╔══
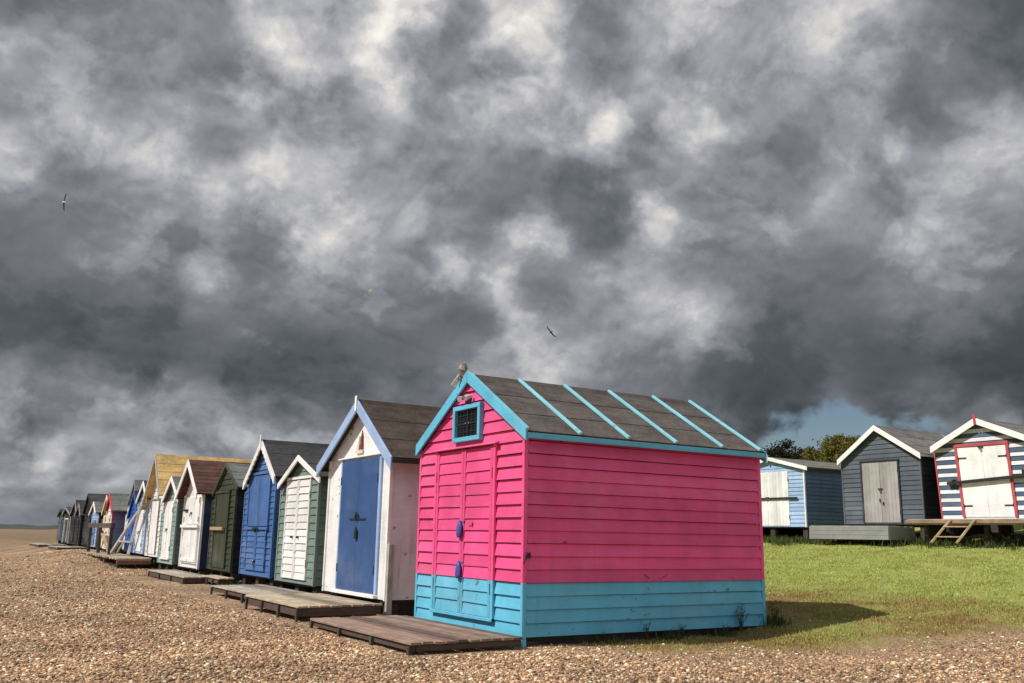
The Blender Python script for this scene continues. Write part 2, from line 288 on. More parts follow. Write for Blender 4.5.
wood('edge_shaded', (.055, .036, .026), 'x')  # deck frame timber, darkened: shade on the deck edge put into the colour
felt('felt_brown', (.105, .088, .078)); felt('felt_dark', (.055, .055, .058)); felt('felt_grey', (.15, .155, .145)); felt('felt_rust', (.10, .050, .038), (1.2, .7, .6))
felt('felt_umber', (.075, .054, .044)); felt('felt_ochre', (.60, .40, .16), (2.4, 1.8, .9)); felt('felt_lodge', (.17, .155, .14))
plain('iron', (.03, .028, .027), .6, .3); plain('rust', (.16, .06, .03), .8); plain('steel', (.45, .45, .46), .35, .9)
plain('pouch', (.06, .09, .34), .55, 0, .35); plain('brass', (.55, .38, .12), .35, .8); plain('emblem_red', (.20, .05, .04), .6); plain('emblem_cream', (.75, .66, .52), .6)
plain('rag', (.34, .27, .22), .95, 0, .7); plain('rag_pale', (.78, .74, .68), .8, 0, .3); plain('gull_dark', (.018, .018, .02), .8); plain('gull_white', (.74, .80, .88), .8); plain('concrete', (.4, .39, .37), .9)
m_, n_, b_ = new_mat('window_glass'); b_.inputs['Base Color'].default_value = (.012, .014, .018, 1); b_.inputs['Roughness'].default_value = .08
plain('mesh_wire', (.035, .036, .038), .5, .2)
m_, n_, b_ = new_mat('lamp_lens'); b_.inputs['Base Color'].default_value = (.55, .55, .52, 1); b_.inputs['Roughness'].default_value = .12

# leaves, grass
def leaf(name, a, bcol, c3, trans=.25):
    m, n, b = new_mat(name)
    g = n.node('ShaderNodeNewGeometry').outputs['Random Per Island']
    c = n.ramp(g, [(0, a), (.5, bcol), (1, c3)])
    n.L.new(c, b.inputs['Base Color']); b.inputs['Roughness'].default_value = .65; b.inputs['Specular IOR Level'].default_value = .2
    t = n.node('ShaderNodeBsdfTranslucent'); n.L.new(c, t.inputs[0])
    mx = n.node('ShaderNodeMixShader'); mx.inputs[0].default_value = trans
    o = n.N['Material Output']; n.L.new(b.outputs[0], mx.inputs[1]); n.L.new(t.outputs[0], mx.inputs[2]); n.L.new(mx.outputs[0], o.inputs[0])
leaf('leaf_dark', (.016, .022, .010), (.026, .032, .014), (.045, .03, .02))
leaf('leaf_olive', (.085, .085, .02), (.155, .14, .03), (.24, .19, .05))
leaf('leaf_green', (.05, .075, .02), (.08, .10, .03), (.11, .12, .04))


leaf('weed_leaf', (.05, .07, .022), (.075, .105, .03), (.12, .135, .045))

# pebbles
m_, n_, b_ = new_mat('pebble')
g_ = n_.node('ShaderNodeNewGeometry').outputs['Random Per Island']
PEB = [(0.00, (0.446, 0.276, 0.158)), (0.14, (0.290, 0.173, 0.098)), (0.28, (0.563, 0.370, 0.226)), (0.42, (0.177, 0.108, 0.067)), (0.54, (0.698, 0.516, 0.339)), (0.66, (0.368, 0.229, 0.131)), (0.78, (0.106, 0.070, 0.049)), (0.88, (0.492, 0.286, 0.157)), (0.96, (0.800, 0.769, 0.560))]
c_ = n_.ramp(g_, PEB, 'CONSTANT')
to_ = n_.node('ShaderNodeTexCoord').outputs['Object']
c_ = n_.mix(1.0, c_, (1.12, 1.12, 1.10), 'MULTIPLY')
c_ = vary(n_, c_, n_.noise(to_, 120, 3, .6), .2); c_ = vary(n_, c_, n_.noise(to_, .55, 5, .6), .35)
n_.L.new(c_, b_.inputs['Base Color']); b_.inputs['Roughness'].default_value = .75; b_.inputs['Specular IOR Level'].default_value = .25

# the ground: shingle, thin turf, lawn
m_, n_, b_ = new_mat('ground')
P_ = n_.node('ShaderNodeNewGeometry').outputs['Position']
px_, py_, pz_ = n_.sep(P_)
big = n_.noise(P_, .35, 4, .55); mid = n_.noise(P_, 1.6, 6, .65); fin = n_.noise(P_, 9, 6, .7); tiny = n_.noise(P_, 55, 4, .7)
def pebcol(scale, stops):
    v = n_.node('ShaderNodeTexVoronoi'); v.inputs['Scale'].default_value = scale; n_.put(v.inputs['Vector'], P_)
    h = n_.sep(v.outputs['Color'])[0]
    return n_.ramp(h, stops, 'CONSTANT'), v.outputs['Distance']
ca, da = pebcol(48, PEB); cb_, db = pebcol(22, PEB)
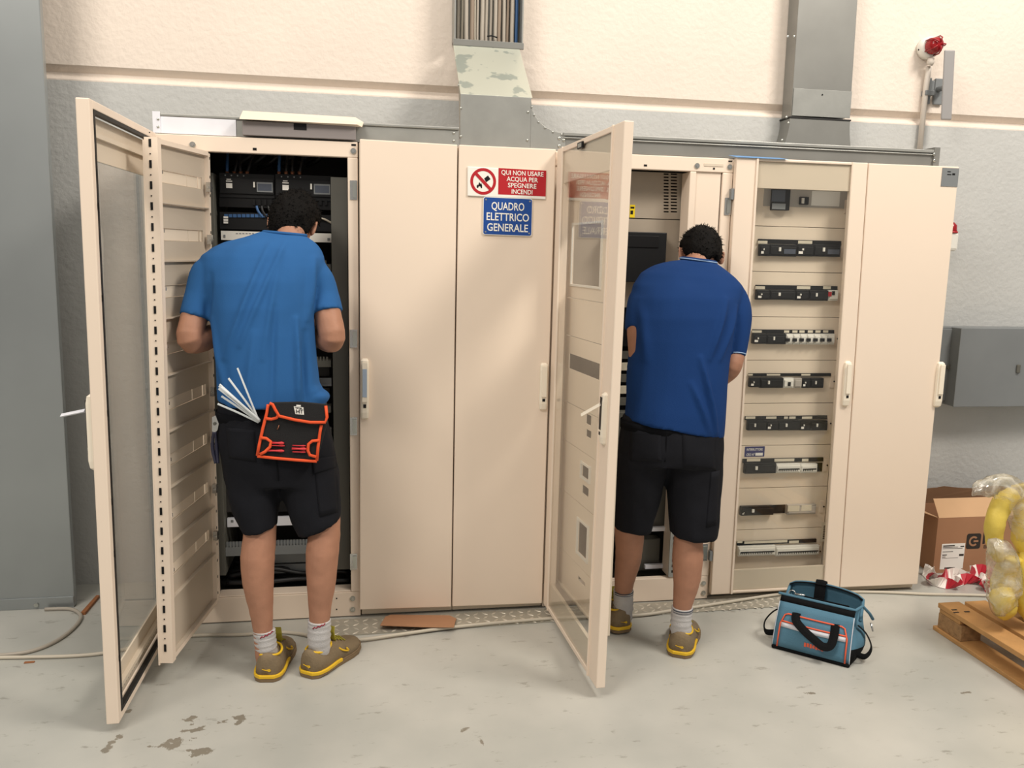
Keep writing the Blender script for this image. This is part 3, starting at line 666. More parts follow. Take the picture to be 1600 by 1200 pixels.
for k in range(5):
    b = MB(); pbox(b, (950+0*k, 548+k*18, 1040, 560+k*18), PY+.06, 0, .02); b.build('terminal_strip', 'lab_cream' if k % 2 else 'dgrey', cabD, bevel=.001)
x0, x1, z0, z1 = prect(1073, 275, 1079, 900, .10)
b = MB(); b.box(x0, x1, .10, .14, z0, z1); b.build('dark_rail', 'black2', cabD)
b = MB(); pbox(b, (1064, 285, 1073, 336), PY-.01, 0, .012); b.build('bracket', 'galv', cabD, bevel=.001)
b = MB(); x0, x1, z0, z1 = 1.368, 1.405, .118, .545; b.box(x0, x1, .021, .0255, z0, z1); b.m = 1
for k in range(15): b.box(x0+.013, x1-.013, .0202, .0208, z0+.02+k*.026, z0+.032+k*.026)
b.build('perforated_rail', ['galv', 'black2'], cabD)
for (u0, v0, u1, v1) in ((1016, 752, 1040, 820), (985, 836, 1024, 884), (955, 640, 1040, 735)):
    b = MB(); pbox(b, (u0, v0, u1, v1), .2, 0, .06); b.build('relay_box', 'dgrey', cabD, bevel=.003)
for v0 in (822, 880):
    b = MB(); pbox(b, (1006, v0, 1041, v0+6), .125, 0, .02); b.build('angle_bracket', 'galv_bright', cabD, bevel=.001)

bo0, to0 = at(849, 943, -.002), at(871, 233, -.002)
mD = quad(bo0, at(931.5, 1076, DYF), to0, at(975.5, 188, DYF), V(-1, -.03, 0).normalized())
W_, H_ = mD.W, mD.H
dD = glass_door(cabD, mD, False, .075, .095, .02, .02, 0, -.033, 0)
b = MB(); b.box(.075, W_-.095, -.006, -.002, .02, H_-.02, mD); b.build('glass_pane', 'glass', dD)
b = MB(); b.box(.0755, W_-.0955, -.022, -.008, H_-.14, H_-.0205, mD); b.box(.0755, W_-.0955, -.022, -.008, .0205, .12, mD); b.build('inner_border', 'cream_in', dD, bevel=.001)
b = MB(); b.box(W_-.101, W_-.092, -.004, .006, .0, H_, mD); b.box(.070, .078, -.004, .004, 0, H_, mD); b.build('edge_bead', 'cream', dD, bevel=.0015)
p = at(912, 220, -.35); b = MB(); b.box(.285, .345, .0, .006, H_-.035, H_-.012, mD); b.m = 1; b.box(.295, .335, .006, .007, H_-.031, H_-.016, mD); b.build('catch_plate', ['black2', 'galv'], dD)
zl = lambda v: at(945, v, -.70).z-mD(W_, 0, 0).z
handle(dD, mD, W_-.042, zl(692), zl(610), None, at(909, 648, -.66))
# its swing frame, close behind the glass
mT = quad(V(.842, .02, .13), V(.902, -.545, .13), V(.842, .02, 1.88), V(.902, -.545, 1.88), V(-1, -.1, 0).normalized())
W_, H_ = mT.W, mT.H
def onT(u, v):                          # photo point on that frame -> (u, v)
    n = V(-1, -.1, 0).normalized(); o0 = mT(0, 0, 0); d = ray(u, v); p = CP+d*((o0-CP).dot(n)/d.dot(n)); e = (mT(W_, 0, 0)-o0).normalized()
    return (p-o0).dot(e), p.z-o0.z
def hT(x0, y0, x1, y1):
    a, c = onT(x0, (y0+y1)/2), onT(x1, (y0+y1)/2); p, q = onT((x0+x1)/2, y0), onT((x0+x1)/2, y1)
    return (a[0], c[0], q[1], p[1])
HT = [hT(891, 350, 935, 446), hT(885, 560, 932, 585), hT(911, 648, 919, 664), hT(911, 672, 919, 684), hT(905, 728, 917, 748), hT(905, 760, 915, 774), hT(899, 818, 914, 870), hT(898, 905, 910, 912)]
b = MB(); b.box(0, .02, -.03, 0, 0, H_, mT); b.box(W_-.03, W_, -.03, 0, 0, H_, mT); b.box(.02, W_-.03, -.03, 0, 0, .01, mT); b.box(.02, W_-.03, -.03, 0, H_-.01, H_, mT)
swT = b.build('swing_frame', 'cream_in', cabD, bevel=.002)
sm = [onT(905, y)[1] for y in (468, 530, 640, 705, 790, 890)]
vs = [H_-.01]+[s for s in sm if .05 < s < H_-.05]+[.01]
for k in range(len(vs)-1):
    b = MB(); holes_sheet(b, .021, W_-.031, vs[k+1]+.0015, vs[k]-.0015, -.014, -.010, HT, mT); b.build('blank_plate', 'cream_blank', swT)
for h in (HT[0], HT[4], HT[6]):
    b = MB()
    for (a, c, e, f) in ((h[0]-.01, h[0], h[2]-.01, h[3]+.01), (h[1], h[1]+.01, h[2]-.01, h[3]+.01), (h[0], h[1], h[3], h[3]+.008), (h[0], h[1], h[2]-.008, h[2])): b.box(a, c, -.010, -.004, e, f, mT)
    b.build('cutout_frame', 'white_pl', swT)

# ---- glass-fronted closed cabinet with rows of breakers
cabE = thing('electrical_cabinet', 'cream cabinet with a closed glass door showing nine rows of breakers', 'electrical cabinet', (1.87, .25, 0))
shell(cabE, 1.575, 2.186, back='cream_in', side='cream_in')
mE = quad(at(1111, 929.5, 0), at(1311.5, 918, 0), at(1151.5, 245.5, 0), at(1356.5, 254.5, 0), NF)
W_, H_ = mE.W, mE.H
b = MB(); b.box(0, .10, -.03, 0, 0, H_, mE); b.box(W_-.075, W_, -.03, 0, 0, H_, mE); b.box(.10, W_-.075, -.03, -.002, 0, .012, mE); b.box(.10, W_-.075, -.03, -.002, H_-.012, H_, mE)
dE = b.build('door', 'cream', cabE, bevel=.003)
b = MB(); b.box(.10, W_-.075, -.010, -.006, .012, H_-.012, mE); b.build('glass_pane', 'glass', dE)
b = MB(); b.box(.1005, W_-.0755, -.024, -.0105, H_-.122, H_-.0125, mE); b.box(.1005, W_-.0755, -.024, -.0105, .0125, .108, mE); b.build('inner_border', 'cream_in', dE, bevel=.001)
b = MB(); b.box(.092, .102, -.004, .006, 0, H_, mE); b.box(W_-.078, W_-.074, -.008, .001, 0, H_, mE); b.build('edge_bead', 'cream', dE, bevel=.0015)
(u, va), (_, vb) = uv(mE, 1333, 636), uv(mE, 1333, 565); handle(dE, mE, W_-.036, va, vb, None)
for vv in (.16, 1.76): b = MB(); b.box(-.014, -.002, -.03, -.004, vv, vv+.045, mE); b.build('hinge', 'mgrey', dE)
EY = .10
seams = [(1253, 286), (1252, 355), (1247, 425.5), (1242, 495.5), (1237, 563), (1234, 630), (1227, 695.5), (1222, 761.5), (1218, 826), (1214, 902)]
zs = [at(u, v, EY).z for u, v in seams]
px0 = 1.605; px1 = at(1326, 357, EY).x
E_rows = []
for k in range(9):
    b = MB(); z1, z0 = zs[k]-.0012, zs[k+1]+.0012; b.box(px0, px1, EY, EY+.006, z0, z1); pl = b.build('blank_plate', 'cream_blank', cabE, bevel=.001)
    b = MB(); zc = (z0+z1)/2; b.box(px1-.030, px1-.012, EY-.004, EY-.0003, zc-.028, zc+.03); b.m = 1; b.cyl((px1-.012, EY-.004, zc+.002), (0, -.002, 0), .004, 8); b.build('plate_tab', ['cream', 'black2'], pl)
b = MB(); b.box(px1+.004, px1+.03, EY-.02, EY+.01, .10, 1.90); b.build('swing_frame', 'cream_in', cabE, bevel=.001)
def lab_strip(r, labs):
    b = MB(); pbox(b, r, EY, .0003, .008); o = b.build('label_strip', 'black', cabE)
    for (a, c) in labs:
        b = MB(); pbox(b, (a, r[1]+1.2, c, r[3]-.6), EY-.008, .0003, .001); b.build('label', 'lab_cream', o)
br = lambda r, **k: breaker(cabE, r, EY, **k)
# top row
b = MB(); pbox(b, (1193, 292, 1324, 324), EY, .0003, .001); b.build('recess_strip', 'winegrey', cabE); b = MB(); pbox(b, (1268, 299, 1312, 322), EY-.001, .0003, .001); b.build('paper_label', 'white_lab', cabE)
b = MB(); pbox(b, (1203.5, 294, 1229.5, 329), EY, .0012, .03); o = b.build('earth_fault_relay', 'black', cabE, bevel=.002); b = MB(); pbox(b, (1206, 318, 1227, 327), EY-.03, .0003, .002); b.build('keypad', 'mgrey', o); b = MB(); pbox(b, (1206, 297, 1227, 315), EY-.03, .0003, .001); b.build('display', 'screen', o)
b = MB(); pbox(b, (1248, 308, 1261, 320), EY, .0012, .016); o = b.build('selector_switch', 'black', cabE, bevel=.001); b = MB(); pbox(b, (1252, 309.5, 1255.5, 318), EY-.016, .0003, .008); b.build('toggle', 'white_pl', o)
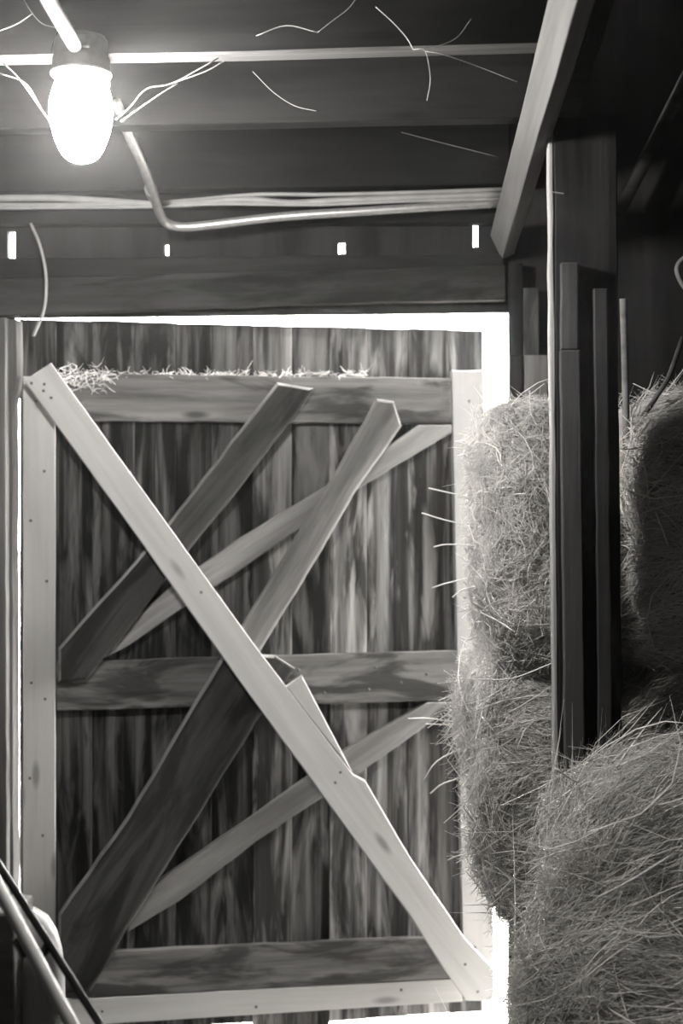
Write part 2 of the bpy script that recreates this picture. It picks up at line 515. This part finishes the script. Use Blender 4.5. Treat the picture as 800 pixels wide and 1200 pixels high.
╚══
## TASK GOAL
Every line from the start of the listing above through the line with "m_, n_, b_ = new_mat('lamp_lens');" should be repeated exactly; skip the pictures and add nothing else.

## ANSWER TO THIS PROBLEM
The Blender Python script for this scene continues. Write part 2, from line 288 on. More parts follow. Write for Blender 4.5.
wood('edge_shaded', (.055, .036, .026), 'x')  # deck frame timber, darkened: shade on the deck edge put into the colour
felt('felt_brown', (.105, .088, .078)); felt('felt_dark', (.055, .055, .058)); felt('felt_grey', (.15, .155, .145)); felt('felt_rust', (.10, .050, .038), (1.2, .7, .6))
felt('felt_umber', (.075, .054, .044)); felt('felt_ochre', (.60, .40, .16), (2.4, 1.8, .9)); felt('felt_lodge', (.17, .155, .14))
plain('iron', (.03, .028, .027), .6, .3); plain('rust', (.16, .06, .03), .8); plain('steel', (.45, .45, .46), .35, .9)
plain('pouch', (.06, .09, .34), .55, 0, .35); plain('brass', (.55, .38, .12), .35, .8); plain('emblem_red', (.20, .05, .04), .6); plain('emblem_cream', (.75, .66, .52), .6)
plain('rag', (.34, .27, .22), .95, 0, .7); plain('rag_pale', (.78, .74, .68), .8, 0, .3); plain('gull_dark', (.018, .018, .02), .8); plain('gull_white', (.74, .80, .88), .8); plain('concrete', (.4, .39, .37), .9)
m_, n_, b_ = new_mat('window_glass'); b_.inputs['Base Color'].default_value = (.012, .014, .018, 1); b_.inputs['Roughness'].default_value = .08
plain('mesh_wire', (.035, .036, .038), .5, .2)
m_, n_, b_ = new_mat('lamp_lens'); b_.inputs['Base Color'].default_value = (.55, .55, .52, 1); b_.inputs['Roughness'].default_value = .12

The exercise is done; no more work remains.